Quote:
Originally Posted by
Corona688
Or read and understand the device driver source code. That's likely to be quite difficult unfortunately.
If these are binary drivers without source code, you're wholly out of luck.
There are c source of cdc-acm.c, sierra.c, option.c in drivers/usb I was able to recompile (create *.ko files) and use after that.
For example, drivers/usb/class/cdc-acm.c overrides tty method:
741 static int acm_tty_chars_in_buffer(struct tty_struct *tty);
That method supposes to return amount of not sent data.

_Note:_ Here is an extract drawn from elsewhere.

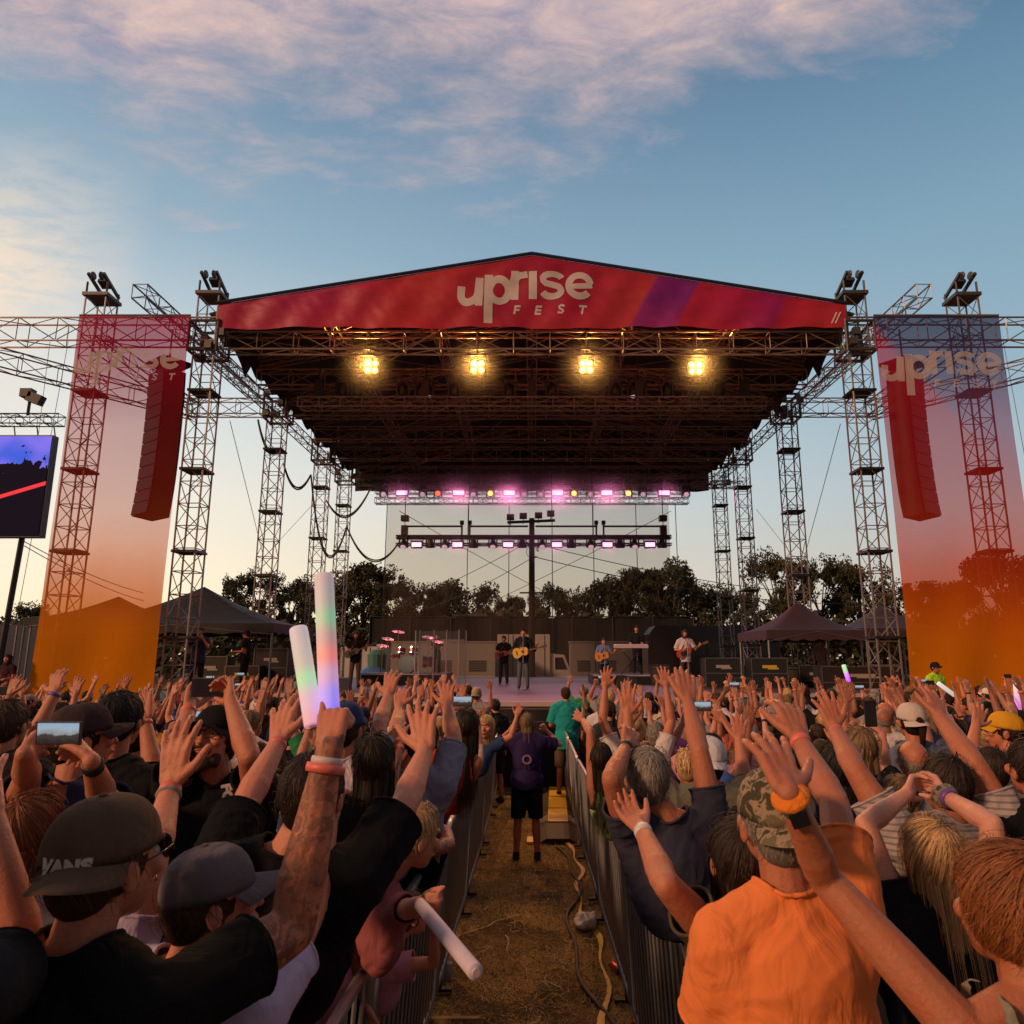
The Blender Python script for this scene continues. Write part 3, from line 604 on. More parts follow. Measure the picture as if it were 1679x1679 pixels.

Unfortunately, it makes those calculations based on amount of urb buffers returned by
505 static void acm_write_bulk(struct urb *urb);
acm_write_bulk seems to return urb buffer after its data were transferred to device, not really sent to destination.
Quote:
Originally Posted by
Corona688
What do you need TIOCOUTQ for? Might there be a workaround that doesn't involve bare-metal hardware driver hacking?
For example, I have a USB modem connected to my intel machine and I want to send packets over it with the lowest latency the modem provides.
When network is in good condition the latency (or delay) is lower or about 1 second, which is good.
When network goes weak latency can be huge (even 1 minute).
The idea was:
1) send a packet over sendto()
2) check if packet was sent completely in "short" time.
3a) if it was sent fast enough, my app is happy and continues to send packets over it.
3b) if it wasn't, my app resends that packet over another USB modem and stops using the first modem until it's in good condition again.
If I was able to check if modem is empty I'd be able to implement it.